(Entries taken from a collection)
________________________

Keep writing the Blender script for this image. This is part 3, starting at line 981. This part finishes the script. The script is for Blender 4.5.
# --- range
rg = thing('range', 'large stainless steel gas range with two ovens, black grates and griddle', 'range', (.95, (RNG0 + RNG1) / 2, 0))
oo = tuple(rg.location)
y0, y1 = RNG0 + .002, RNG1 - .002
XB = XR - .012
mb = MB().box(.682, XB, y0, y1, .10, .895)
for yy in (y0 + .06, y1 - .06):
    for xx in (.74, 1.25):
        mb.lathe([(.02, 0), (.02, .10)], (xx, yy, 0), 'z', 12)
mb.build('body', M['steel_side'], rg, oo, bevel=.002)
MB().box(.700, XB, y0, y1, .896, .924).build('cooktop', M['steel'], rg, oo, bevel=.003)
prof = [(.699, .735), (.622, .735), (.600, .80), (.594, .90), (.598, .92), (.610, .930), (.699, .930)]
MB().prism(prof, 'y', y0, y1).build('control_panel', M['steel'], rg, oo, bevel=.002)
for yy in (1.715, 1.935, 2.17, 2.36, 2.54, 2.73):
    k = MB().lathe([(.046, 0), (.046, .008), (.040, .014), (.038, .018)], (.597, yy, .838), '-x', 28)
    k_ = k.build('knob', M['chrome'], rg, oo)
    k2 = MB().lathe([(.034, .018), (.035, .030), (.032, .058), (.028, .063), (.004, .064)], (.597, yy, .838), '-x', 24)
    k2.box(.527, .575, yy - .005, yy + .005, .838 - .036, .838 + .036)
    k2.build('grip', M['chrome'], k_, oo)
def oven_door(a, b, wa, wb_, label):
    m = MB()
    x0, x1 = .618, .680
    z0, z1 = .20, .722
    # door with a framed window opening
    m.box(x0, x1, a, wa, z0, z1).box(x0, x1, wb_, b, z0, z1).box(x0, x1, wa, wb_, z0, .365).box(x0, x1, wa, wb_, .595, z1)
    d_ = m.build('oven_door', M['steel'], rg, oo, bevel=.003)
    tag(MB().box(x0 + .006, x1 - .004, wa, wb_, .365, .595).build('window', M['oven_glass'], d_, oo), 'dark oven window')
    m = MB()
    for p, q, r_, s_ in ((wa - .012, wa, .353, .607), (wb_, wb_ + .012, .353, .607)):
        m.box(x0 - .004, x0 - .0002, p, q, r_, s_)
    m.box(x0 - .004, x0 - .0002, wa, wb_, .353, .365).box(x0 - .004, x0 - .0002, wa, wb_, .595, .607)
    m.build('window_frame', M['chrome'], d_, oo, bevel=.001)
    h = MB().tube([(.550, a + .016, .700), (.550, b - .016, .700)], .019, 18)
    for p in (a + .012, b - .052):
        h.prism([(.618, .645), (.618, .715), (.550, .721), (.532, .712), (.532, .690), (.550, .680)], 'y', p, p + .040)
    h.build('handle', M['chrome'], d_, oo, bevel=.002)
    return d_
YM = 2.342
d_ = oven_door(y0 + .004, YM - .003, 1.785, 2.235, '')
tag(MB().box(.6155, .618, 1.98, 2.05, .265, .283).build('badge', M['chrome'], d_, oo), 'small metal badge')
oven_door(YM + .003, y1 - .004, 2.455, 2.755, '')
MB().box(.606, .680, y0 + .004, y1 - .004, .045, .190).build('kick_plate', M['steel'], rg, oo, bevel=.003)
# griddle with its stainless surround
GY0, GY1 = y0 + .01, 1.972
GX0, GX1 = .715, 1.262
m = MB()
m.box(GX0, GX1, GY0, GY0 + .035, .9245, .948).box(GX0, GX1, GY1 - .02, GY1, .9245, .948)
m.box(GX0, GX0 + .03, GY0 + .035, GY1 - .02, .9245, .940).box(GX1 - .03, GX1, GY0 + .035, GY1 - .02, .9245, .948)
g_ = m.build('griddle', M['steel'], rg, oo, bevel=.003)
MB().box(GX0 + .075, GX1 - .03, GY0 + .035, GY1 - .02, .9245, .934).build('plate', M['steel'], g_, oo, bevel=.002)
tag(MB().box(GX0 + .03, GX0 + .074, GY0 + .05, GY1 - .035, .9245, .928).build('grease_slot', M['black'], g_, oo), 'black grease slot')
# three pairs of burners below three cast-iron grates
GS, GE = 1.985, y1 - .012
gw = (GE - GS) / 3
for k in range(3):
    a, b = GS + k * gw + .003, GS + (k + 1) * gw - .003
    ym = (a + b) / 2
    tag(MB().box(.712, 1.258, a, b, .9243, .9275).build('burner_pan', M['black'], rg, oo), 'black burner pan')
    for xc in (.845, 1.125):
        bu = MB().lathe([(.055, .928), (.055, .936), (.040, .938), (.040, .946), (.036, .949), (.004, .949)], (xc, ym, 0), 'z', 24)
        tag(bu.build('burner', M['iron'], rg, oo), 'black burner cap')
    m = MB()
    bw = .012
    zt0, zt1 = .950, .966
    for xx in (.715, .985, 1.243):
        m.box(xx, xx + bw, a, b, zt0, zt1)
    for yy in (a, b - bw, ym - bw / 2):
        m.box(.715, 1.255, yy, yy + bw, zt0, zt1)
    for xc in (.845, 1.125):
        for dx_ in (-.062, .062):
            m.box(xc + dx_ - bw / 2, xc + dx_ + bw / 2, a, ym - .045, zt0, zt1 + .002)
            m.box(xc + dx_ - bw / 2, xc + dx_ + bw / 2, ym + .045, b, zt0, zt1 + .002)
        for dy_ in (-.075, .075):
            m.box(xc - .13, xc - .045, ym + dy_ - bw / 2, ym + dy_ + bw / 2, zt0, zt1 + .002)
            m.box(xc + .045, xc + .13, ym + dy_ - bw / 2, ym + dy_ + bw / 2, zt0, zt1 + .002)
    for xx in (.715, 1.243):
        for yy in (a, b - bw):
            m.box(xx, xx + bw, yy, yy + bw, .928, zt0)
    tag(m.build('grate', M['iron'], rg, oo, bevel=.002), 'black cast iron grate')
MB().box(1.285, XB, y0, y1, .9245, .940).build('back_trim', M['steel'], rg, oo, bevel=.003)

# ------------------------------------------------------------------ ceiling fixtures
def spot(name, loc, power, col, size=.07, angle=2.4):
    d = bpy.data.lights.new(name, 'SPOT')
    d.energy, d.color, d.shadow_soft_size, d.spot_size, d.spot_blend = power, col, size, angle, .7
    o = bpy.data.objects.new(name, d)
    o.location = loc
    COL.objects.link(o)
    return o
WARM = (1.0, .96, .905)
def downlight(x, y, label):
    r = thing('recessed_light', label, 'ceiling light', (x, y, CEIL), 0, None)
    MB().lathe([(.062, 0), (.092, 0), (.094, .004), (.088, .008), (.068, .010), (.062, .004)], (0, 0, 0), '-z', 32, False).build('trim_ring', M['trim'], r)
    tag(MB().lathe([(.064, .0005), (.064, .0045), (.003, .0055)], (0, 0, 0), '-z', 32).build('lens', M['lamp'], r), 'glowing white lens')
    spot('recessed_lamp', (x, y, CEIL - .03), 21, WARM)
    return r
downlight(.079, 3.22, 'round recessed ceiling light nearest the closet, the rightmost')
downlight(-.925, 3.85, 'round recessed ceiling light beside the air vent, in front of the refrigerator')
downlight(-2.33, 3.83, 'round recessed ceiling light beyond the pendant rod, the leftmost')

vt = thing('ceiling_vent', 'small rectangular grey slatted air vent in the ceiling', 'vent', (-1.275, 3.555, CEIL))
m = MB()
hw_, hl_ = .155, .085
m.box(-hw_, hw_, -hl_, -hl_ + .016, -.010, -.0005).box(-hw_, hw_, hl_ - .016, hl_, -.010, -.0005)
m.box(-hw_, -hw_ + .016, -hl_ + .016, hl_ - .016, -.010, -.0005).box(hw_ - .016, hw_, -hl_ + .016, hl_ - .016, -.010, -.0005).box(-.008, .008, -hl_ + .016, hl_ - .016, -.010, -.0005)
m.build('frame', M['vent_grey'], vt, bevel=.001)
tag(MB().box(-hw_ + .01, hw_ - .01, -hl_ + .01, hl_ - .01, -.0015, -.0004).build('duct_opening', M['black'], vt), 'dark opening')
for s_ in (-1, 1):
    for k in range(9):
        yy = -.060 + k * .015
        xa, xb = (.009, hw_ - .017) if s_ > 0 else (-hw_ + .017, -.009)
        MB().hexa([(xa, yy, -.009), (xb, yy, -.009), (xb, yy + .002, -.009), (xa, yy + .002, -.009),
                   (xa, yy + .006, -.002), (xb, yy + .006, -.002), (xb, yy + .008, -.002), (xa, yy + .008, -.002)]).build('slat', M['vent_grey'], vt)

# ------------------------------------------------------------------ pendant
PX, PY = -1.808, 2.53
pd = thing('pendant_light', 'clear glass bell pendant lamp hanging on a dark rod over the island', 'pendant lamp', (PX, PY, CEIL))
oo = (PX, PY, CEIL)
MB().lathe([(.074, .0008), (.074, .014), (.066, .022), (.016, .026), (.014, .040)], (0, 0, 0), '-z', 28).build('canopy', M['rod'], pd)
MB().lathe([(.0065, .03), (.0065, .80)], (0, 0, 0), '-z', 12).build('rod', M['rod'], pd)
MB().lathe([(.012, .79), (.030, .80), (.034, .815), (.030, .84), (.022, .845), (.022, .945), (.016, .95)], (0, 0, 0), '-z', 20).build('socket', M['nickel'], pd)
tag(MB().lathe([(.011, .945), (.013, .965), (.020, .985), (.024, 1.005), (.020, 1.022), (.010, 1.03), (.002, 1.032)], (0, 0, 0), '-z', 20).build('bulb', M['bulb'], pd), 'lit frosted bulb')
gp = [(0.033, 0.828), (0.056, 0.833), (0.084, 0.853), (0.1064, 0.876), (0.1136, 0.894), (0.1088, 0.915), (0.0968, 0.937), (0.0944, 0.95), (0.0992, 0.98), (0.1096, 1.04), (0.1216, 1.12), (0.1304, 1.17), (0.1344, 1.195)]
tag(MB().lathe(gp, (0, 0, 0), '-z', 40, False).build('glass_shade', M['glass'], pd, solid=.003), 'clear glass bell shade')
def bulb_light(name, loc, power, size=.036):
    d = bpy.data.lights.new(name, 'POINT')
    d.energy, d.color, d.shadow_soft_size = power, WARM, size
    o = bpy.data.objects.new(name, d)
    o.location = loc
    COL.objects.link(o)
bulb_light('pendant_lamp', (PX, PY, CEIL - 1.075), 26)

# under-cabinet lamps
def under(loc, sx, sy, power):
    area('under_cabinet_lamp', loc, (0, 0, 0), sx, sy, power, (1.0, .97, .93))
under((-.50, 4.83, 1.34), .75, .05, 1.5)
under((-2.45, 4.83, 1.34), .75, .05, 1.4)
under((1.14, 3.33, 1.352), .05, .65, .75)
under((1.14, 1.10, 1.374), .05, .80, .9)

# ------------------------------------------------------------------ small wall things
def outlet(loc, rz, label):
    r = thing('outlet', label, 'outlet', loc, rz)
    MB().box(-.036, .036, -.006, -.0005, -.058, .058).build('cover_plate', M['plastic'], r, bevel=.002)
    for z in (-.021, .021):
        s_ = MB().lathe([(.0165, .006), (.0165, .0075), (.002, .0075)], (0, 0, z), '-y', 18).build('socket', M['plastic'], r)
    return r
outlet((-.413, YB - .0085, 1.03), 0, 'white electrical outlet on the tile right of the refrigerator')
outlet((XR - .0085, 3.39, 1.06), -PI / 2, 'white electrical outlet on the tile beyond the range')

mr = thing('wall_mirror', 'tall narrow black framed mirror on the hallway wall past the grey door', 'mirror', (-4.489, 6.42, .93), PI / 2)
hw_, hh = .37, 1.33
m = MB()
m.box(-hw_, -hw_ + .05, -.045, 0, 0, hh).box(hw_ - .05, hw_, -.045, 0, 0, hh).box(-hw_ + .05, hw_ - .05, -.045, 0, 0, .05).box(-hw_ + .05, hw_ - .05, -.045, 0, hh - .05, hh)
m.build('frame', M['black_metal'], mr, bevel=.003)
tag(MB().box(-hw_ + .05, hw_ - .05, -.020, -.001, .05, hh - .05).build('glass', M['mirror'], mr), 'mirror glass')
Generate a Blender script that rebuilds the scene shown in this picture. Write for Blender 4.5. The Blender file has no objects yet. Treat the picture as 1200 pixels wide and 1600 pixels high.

________________________

- Given task
Using the listing, say how many lines include the word "Blender", and add nothing else.

- Solution
2